__GIVEN RECORDS__.
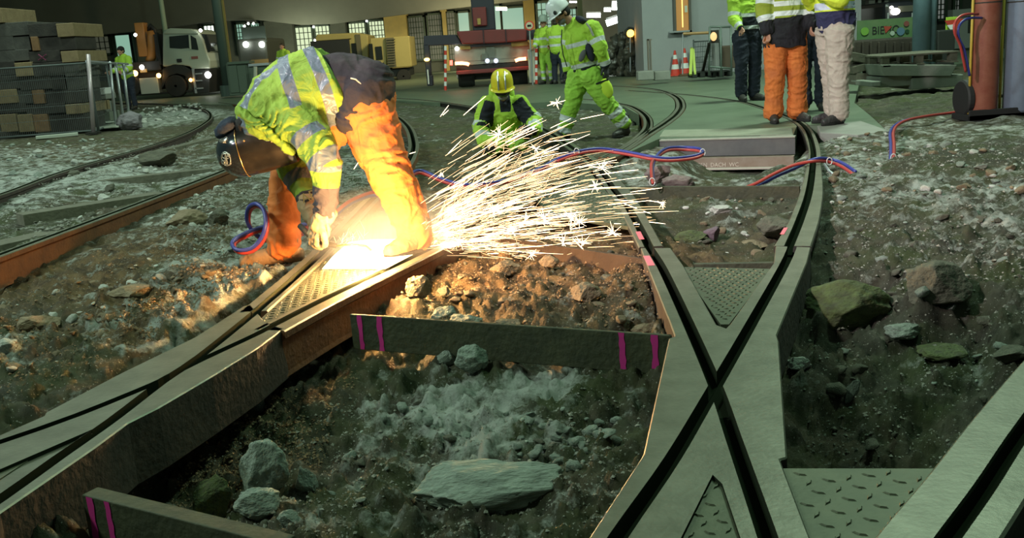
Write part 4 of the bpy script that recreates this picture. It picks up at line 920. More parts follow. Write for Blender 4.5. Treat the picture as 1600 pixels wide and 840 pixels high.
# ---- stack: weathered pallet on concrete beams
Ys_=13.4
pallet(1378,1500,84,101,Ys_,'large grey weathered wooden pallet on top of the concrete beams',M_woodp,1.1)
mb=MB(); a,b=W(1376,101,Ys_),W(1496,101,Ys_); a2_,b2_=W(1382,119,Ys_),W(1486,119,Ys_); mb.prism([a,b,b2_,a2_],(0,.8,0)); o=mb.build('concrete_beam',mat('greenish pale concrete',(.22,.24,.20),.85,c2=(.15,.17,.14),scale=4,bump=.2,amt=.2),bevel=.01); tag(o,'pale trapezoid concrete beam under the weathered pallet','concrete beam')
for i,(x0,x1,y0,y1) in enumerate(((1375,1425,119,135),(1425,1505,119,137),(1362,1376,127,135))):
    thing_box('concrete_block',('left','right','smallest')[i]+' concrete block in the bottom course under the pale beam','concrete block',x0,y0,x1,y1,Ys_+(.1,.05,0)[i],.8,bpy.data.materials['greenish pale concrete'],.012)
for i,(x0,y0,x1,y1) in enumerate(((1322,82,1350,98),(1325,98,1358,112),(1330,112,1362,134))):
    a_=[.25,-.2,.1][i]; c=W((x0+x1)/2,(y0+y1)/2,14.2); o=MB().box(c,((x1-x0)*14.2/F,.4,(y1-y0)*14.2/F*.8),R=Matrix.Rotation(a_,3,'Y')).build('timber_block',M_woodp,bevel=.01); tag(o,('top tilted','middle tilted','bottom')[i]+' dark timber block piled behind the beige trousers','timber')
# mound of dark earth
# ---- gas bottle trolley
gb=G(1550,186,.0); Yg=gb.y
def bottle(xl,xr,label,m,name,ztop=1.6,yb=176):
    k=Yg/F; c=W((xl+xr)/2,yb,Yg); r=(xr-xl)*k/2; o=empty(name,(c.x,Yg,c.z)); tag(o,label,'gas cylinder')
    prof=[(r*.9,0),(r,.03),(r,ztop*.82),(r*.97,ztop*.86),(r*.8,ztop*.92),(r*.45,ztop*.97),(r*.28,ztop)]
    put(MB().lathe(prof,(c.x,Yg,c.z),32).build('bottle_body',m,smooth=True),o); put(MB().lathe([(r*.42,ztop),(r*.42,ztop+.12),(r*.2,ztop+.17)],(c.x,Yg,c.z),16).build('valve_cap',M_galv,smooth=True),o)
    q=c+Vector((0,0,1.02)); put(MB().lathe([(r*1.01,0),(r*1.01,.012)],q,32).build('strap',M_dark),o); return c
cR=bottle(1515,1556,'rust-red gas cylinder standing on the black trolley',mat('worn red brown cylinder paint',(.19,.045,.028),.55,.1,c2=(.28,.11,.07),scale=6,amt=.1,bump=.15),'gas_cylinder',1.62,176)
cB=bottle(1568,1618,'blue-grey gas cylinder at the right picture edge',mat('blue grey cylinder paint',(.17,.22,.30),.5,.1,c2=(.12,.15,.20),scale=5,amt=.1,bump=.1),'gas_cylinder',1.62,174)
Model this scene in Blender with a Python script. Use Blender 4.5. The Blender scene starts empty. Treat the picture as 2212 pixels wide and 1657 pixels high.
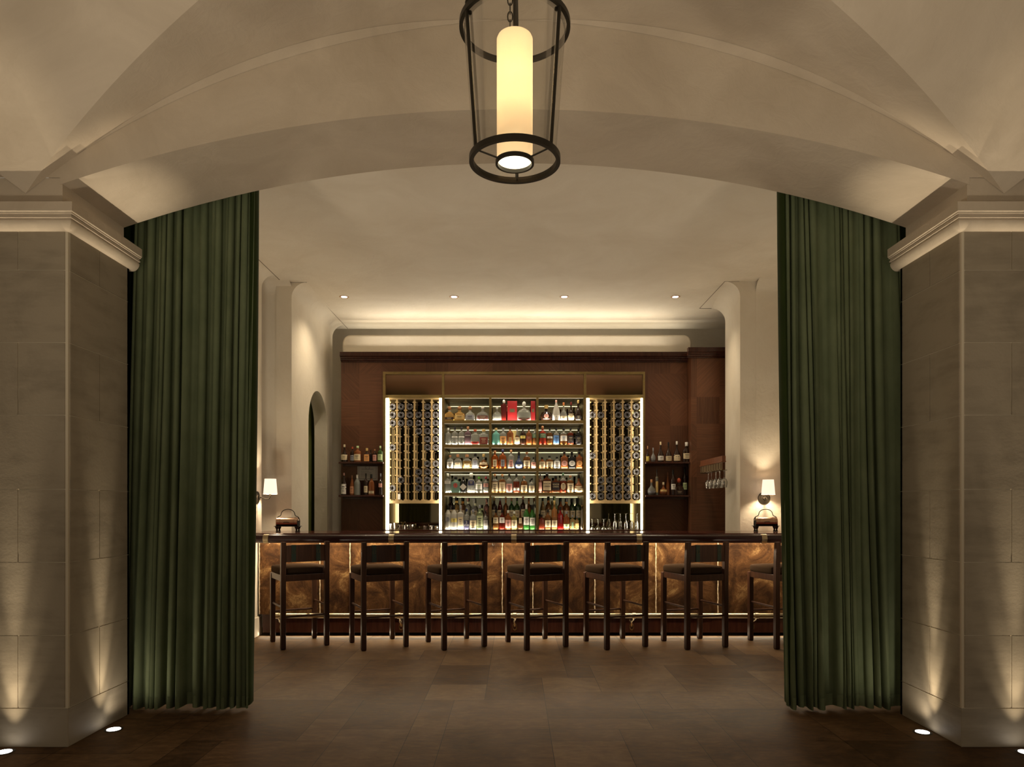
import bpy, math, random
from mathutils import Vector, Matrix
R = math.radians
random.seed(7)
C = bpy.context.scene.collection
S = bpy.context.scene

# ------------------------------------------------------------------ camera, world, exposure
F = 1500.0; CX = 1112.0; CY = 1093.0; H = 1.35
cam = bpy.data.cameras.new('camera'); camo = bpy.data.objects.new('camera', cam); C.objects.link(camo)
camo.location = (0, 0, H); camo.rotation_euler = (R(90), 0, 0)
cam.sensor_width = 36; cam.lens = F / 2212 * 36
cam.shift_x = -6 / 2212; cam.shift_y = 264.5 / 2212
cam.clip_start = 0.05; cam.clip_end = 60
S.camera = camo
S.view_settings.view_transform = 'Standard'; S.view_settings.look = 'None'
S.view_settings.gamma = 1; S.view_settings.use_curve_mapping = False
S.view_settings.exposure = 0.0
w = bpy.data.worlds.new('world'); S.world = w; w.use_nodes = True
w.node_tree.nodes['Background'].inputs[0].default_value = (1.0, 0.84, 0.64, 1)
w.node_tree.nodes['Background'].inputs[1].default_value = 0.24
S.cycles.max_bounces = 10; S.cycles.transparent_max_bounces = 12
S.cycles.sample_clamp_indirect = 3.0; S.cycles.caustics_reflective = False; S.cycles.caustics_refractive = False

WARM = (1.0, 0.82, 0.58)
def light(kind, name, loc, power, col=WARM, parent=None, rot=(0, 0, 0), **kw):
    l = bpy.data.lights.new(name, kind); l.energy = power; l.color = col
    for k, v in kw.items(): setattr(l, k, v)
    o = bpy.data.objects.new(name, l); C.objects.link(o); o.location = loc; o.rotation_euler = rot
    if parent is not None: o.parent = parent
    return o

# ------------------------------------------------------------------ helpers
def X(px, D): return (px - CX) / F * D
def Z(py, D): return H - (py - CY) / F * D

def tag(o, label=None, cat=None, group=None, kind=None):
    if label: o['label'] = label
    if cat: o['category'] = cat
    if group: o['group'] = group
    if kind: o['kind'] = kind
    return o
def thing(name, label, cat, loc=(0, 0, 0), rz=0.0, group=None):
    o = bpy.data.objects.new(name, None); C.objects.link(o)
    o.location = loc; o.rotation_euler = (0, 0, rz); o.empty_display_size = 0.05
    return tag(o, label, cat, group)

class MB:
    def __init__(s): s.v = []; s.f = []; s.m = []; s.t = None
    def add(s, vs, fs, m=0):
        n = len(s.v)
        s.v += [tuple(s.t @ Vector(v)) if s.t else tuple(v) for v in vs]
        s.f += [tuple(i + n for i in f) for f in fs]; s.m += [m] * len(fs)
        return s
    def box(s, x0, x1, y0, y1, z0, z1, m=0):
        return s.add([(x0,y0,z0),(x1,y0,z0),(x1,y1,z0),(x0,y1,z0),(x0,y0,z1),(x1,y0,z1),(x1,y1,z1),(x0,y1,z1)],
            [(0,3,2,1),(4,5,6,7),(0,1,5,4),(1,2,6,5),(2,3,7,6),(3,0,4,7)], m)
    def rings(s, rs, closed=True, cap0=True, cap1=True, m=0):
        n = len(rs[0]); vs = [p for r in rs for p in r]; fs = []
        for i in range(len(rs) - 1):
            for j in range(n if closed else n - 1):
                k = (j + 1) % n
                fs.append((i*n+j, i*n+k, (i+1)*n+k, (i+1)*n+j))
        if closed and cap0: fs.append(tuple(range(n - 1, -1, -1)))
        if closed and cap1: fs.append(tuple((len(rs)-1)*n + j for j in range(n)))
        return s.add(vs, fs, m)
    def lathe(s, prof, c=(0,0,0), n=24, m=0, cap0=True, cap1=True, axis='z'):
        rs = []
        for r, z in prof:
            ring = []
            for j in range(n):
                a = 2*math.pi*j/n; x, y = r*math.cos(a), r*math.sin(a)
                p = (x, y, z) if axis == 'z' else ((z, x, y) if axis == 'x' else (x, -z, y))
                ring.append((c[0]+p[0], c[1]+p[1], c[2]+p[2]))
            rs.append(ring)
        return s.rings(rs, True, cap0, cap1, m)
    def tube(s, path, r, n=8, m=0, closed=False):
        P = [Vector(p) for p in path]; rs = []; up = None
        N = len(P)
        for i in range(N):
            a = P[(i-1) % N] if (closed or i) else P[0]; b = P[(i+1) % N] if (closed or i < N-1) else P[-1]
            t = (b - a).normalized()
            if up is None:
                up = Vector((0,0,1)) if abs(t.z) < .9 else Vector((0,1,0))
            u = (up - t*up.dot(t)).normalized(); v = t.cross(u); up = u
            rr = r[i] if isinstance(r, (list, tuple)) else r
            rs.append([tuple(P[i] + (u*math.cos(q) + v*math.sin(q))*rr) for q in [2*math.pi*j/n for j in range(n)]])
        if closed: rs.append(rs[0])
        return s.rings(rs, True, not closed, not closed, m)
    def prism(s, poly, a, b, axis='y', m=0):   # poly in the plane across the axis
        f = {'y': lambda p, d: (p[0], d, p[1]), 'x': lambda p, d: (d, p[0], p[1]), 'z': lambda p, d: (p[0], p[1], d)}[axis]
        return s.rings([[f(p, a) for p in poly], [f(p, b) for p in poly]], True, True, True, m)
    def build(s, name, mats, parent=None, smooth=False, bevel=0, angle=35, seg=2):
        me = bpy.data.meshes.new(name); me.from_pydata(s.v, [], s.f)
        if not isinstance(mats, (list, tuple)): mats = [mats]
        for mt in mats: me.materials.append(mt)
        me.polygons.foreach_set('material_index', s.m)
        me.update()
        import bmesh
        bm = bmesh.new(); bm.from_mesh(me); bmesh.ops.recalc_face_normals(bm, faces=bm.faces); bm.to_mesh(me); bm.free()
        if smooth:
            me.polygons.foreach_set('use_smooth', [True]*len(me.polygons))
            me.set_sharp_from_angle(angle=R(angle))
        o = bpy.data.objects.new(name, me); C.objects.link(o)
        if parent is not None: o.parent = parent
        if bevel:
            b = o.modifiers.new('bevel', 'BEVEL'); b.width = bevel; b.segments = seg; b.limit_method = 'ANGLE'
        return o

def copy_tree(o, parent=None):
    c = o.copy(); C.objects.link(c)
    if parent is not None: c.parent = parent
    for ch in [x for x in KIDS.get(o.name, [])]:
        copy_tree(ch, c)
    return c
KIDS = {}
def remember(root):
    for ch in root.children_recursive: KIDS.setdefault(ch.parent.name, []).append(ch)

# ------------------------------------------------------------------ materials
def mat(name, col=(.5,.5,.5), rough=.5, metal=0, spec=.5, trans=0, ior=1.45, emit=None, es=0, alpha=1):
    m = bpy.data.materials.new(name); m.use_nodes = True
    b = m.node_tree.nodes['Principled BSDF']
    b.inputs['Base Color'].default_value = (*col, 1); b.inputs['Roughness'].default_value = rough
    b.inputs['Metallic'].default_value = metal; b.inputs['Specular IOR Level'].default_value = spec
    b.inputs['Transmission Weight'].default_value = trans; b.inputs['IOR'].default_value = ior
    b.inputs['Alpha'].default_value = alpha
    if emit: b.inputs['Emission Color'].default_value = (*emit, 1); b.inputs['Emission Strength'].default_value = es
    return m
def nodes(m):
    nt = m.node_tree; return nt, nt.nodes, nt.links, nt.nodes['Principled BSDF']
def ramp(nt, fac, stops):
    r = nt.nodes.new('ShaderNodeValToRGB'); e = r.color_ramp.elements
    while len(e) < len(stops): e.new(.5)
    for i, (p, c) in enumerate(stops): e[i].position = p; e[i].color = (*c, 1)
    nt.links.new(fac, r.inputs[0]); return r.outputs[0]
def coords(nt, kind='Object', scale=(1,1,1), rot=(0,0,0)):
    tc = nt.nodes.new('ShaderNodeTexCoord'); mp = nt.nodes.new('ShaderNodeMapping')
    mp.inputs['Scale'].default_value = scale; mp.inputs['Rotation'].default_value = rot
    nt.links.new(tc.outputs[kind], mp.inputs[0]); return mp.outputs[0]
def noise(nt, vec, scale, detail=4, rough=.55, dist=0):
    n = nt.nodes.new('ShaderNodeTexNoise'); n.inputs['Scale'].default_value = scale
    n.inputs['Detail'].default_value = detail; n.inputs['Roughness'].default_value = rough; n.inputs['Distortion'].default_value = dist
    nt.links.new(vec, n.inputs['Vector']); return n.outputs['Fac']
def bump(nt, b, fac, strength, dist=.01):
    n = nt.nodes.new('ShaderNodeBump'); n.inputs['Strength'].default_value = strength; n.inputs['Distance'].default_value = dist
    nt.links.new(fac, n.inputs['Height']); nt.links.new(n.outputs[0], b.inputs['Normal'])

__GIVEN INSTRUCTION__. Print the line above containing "Model this scene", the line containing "S = bpy.context.scene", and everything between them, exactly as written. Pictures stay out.

__REPLY TO THE TASK__.
Model this scene in Blender with a Python script. Use Blender 4.5. The Blender scene starts empty. Treat the picture as 2212 pixels wide and 1657 pixels high.
import bpy, math, random
from mathutils import Vector, Matrix
R = math.radians
random.seed(7)
C = bpy.context.scene.collection
S = bpy.context.scene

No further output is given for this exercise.